■ **Requirements**: Everything from the first line of the entries below through the line holding "from mathutils import Vector, Matrix" must be printed exactly as written.

■ **Data provided**:
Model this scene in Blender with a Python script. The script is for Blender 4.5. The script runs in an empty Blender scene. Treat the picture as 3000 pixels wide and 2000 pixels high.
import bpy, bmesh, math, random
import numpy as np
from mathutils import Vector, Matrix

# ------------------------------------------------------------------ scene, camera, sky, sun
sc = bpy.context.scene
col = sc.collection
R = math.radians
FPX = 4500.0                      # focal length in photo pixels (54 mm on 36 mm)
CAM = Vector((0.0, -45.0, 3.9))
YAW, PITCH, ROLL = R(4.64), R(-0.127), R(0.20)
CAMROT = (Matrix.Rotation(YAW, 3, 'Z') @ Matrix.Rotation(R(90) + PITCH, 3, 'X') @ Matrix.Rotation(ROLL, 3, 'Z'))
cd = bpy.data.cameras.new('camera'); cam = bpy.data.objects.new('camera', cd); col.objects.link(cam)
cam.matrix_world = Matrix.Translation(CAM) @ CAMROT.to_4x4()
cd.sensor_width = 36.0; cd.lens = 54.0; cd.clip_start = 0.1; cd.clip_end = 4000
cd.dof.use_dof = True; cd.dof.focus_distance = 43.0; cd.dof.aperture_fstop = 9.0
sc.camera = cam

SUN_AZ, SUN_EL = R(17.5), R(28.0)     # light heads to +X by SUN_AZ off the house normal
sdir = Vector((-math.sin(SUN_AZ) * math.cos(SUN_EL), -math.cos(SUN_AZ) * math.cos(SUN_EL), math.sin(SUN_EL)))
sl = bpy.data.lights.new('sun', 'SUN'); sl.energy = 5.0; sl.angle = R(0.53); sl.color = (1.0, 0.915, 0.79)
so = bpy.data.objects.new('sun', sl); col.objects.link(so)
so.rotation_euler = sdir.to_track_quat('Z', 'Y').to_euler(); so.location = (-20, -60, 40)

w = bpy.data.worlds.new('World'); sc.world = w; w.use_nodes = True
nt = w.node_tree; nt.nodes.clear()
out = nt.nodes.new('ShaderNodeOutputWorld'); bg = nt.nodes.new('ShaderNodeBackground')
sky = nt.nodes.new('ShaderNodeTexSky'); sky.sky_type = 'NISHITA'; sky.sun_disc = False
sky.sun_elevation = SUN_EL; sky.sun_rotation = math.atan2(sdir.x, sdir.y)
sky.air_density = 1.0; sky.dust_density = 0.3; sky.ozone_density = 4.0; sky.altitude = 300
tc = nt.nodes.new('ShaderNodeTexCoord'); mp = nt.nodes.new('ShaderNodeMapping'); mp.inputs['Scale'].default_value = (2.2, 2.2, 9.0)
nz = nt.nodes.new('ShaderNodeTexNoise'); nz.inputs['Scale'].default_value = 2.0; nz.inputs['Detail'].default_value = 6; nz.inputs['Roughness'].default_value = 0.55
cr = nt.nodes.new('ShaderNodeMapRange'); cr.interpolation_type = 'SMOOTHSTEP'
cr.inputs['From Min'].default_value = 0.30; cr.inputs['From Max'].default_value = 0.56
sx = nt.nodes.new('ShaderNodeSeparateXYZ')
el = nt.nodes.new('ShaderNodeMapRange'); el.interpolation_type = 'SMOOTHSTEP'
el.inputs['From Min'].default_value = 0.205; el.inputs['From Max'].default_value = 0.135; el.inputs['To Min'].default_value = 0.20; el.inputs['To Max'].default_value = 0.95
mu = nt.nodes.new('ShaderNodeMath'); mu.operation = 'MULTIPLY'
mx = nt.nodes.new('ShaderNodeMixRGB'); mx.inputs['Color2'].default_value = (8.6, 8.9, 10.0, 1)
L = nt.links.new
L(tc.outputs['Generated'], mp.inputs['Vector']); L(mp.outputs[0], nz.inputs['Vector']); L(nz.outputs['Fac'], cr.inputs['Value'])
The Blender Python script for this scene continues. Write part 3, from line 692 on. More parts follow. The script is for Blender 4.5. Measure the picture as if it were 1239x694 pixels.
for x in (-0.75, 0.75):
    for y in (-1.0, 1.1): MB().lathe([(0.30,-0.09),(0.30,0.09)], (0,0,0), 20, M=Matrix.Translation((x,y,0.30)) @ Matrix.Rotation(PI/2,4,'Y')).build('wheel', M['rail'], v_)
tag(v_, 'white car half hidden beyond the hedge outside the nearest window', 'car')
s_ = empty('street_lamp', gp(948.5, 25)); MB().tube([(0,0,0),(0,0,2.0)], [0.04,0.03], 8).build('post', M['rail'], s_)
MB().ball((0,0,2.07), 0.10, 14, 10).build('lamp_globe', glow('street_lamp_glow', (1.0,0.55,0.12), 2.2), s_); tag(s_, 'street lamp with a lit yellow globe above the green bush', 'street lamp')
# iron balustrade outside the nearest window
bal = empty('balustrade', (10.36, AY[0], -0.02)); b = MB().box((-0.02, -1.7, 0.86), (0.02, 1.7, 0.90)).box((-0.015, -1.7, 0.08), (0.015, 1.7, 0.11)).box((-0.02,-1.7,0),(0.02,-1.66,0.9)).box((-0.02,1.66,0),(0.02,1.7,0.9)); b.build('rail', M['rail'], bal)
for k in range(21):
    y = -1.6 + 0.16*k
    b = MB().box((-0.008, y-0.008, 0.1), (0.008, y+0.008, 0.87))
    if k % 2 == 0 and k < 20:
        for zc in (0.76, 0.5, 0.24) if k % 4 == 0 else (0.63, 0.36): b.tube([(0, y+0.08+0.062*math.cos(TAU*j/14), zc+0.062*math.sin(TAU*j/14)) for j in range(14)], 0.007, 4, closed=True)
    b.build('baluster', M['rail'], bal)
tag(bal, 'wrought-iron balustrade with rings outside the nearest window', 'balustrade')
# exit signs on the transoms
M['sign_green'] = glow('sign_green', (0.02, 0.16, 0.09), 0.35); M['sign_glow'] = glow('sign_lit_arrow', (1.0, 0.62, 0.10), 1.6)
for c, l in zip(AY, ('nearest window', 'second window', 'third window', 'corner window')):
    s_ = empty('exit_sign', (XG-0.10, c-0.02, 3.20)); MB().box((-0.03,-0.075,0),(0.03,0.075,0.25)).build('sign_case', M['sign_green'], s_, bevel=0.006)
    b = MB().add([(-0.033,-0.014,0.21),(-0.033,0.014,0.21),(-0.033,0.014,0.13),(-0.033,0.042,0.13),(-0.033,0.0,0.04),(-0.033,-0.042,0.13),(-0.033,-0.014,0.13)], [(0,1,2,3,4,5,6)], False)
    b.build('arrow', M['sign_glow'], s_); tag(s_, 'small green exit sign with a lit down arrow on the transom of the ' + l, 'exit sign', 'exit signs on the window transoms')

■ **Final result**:
Model this scene in Blender with a Python script. The script is for Blender 4.5. The script runs in an empty Blender scene. Treat the picture as 3000 pixels wide and 2000 pixels high.
import bpy, bmesh, math, random
import numpy as np
from mathutils import Vector, Matrix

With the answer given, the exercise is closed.